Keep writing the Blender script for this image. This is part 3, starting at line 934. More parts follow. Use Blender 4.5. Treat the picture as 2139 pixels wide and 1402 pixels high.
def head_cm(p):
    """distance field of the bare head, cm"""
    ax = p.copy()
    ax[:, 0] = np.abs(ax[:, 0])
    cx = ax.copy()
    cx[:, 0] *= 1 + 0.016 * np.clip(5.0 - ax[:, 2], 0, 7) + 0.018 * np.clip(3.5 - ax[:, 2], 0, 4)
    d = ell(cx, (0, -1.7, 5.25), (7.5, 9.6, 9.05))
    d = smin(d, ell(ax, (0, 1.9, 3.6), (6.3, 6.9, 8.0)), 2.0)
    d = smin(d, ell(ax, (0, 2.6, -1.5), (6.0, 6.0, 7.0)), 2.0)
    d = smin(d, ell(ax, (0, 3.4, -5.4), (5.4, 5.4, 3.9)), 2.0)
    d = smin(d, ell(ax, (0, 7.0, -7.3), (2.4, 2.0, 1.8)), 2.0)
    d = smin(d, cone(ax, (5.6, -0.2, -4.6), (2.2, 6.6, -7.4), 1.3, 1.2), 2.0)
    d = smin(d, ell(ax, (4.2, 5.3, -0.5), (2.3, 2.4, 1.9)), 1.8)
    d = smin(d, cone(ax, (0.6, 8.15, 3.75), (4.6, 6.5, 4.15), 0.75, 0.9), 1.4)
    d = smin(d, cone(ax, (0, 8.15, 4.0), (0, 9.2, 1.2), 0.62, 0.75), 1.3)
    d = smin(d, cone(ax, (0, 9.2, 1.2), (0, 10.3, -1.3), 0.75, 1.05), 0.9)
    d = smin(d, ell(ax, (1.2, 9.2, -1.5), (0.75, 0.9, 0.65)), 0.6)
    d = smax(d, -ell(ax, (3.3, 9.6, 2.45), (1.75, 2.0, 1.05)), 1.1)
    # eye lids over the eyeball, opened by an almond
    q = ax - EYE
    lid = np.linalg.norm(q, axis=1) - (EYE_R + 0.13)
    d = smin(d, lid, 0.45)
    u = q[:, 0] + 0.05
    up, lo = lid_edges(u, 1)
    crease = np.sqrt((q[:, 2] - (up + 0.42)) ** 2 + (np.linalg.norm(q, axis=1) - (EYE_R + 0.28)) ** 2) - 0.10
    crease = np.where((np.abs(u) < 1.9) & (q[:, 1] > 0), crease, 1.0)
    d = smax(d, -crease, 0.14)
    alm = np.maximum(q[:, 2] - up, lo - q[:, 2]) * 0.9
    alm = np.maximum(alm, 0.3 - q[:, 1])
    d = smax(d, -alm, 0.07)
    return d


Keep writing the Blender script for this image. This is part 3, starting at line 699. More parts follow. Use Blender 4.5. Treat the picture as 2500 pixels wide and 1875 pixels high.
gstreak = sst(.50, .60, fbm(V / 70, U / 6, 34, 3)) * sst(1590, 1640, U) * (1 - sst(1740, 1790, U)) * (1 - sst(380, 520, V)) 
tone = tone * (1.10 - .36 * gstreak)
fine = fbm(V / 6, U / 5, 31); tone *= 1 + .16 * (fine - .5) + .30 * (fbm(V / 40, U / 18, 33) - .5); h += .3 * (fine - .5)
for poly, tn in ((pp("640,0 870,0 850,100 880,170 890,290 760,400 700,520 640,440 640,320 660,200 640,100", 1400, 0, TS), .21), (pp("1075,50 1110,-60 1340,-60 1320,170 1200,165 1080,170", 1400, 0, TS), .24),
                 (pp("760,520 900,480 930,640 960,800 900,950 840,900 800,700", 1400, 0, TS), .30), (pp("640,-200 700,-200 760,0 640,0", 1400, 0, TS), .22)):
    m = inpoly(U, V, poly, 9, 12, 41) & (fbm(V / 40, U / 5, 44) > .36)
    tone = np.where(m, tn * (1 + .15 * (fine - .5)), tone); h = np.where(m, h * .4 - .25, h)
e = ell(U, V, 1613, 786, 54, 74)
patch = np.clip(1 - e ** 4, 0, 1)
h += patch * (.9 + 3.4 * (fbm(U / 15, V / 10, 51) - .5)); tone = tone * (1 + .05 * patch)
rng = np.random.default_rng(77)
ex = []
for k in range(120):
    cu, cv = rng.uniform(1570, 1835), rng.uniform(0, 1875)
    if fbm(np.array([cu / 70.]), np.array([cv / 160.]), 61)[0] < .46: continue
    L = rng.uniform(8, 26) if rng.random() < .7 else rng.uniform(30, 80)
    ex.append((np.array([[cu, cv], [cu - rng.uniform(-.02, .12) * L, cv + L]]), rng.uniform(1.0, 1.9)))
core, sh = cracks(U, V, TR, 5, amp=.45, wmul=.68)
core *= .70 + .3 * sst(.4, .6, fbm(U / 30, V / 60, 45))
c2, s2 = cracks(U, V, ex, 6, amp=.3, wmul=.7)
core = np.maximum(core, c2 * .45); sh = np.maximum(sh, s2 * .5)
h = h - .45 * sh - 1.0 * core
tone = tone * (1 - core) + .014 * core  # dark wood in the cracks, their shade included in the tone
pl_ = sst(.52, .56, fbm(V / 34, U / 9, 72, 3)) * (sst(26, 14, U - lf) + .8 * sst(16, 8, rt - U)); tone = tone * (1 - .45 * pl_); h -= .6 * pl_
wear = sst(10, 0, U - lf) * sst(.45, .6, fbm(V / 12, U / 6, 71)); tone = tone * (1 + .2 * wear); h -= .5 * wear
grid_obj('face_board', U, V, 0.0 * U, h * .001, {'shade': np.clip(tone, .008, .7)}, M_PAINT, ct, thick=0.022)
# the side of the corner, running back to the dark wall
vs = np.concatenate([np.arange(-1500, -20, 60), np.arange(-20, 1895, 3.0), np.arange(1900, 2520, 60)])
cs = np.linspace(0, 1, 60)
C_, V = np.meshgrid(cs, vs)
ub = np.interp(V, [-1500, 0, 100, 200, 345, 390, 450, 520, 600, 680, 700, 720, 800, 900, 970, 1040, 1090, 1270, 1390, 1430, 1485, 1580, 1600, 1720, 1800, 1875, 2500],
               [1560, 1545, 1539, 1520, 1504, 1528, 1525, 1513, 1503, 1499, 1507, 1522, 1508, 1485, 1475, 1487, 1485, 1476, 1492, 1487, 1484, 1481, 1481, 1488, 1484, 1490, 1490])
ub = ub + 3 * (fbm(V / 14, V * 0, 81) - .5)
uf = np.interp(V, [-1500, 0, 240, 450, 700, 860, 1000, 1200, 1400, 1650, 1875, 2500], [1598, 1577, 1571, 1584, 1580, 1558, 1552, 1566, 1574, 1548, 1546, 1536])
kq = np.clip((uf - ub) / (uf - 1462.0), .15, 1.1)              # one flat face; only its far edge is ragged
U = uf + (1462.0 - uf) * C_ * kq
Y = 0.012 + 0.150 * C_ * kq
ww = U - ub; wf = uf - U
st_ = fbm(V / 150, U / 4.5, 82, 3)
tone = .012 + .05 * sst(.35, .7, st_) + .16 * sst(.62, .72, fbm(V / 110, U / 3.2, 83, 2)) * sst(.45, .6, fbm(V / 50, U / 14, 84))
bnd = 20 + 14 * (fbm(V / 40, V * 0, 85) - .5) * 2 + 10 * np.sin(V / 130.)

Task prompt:
Retype every record above exactly as written.

Solution for this exercise:
Keep writing the Blender script for this image. This is part 3, starting at line 934. More parts follow. Use Blender 4.5. Treat the picture as 2139 pixels wide and 1402 pixels high.
def head_cm(p):
    """distance field of the bare head, cm"""
    ax = p.copy()
    ax[:, 0] = np.abs(ax[:, 0])
    cx = ax.copy()
    cx[:, 0] *= 1 + 0.016 * np.clip(5.0 - ax[:, 2], 0, 7) + 0.018 * np.clip(3.5 - ax[:, 2], 0, 4)
    d = ell(cx, (0, -1.7, 5.25), (7.5, 9.6, 9.05))
    d = smin(d, ell(ax, (0, 1.9, 3.6), (6.3, 6.9, 8.0)), 2.0)
    d = smin(d, ell(ax, (0, 2.6, -1.5), (6.0, 6.0, 7.0)), 2.0)
    d = smin(d, ell(ax, (0, 3.4, -5.4), (5.4, 5.4, 3.9)), 2.0)
    d = smin(d, ell(ax, (0, 7.0, -7.3), (2.4, 2.0, 1.8)), 2.0)
    d = smin(d, cone(ax, (5.6, -0.2, -4.6), (2.2, 6.6, -7.4), 1.3, 1.2), 2.0)
    d = smin(d, ell(ax, (4.2, 5.3, -0.5), (2.3, 2.4, 1.9)), 1.8)
    d = smin(d, cone(ax, (0.6, 8.15, 3.75), (4.6, 6.5, 4.15), 0.75, 0.9), 1.4)
    d = smin(d, cone(ax, (0, 8.15, 4.0), (0, 9.2, 1.2), 0.62, 0.75), 1.3)
    d = smin(d, cone(ax, (0, 9.2, 1.2), (0, 10.3, -1.3), 0.75, 1.05), 0.9)
    d = smin(d, ell(ax, (1.2, 9.2, -1.5), (0.75, 0.9, 0.65)), 0.6)
    d = smax(d, -ell(ax, (3.3, 9.6, 2.45), (1.75, 2.0, 1.05)), 1.1)
    # eye lids over the eyeball, opened by an almond
    q = ax - EYE
    lid = np.linalg.norm(q, axis=1) - (EYE_R + 0.13)
    d = smin(d, lid, 0.45)
    u = q[:, 0] + 0.05
    up, lo = lid_edges(u, 1)
    crease = np.sqrt((q[:, 2] - (up + 0.42)) ** 2 + (np.linalg.norm(q, axis=1) - (EYE_R + 0.28)) ** 2) - 0.10
    crease = np.where((np.abs(u) < 1.9) & (q[:, 1] > 0), crease, 1.0)
    d = smax(d, -crease, 0.14)
    alm = np.maximum(q[:, 2] - up, lo - q[:, 2]) * 0.9
    alm = np.maximum(alm, 0.3 - q[:, 1])
    d = smax(d, -alm, 0.07)
    return d


Keep writing the Blender script for this image. This is part 3, starting at line 699. More parts follow. Use Blender 4.5. Treat the picture as 2500 pixels wide and 1875 pixels high.
gstreak = sst(.50, .60, fbm(V / 70, U / 6, 34, 3)) * sst(1590, 1640, U) * (1 - sst(1740, 1790, U)) * (1 - sst(380, 520, V)) 
tone = tone * (1.10 - .36 * gstreak)
fine = fbm(V / 6, U / 5, 31); tone *= 1 + .16 * (fine - .5) + .30 * (fbm(V / 40, U / 18, 33) - .5); h += .3 * (fine - .5)
for poly, tn in ((pp("640,0 870,0 850,100 880,170 890,290 760,400 700,520 640,440 640,320 660,200 640,100", 1400, 0, TS), .21), (pp("1075,50 1110,-60 1340,-60 1320,170 1200,165 1080,170", 1400, 0, TS), .24),
                 (pp("760,520 900,480 930,640 960,800 900,950 840,900 800,700", 1400, 0, TS), .30), (pp("640,-200 700,-200 760,0 640,0", 1400, 0, TS), .22)):
    m = inpoly(U, V, poly, 9, 12, 41) & (fbm(V / 40, U / 5, 44) > .36)
    tone = np.where(m, tn * (1 + .15 * (fine - .5)), tone); h = np.where(m, h * .4 - .25, h)
e = ell(U, V, 1613, 786, 54, 74)
patch = np.clip(1 - e ** 4, 0, 1)
h += patch * (.9 + 3.4 * (fbm(U / 15, V / 10, 51) - .5)); tone = tone * (1 + .05 * patch)
rng = np.random.default_rng(77)
ex = []
for k in range(120):
    cu, cv = rng.uniform(1570, 1835), rng.uniform(0, 1875)
    if fbm(np.array([cu / 70.]), np.array([cv / 160.]), 61)[0] < .46: continue
    L = rng.uniform(8, 26) if rng.random() < .7 else rng.uniform(30, 80)
    ex.append((np.array([[cu, cv], [cu - rng.uniform(-.02, .12) * L, cv + L]]), rng.uniform(1.0, 1.9)))
core, sh = cracks(U, V, TR, 5, amp=.45, wmul=.68)
core *= .70 + .3 * sst(.4, .6, fbm(U / 30, V / 60, 45))
c2, s2 = cracks(U, V, ex, 6, amp=.3, wmul=.7)
core = np.maximum(core, c2 * .45); sh = np.maximum(sh, s2 * .5)
h = h - .45 * sh - 1.0 * core
tone = tone * (1 - core) + .014 * core  # dark wood in the cracks, their shade included in the tone
pl_ = sst(.52, .56, fbm(V / 34, U / 9, 72, 3)) * (sst(26, 14, U - lf) + .8 * sst(16, 8, rt - U)); tone = tone * (1 - .45 * pl_); h -= .6 * pl_
wear = sst(10, 0, U - lf) * sst(.45, .6, fbm(V / 12, U / 6, 71)); tone = tone * (1 + .2 * wear); h -= .5 * wear
grid_obj('face_board', U, V, 0.0 * U, h * .001, {'shade': np.clip(tone, .008, .7)}, M_PAINT, ct, thick=0.022)
# the side of the corner, running back to the dark wall
vs = np.concatenate([np.arange(-1500, -20, 60), np.arange(-20, 1895, 3.0), np.arange(1900, 2520, 60)])
cs = np.linspace(0, 1, 60)
C_, V = np.meshgrid(cs, vs)
ub = np.interp(V, [-1500, 0, 100, 200, 345, 390, 450, 520, 600, 680, 700, 720, 800, 900, 970, 1040, 1090, 1270, 1390, 1430, 1485, 1580, 1600, 1720, 1800, 1875, 2500],
               [1560, 1545, 1539, 1520, 1504, 1528, 1525, 1513, 1503, 1499, 1507, 1522, 1508, 1485, 1475, 1487, 1485, 1476, 1492, 1487, 1484, 1481, 1481, 1488, 1484, 1490, 1490])
ub = ub + 3 * (fbm(V / 14, V * 0, 81) - .5)
uf = np.interp(V, [-1500, 0, 240, 450, 700, 860, 1000, 1200, 1400, 1650, 1875, 2500], [1598, 1577, 1571, 1584, 1580, 1558, 1552, 1566, 1574, 1548, 1546, 1536])
kq = np.clip((uf - ub) / (uf - 1462.0), .15, 1.1)              # one flat face; only its far edge is ragged
U = uf + (1462.0 - uf) * C_ * kq
Y = 0.012 + 0.150 * C_ * kq
ww = U - ub; wf = uf - U
st_ = fbm(V / 150, U / 4.5, 82, 3)
tone = .012 + .05 * sst(.35, .7, st_) + .16 * sst(.62, .72, fbm(V / 110, U / 3.2, 83, 2)) * sst(.45, .6, fbm(V / 50, U / 14, 84))
bnd = 20 + 14 * (fbm(V / 40, V * 0, 85) - .5) * 2 + 10 * np.sin(V / 130.)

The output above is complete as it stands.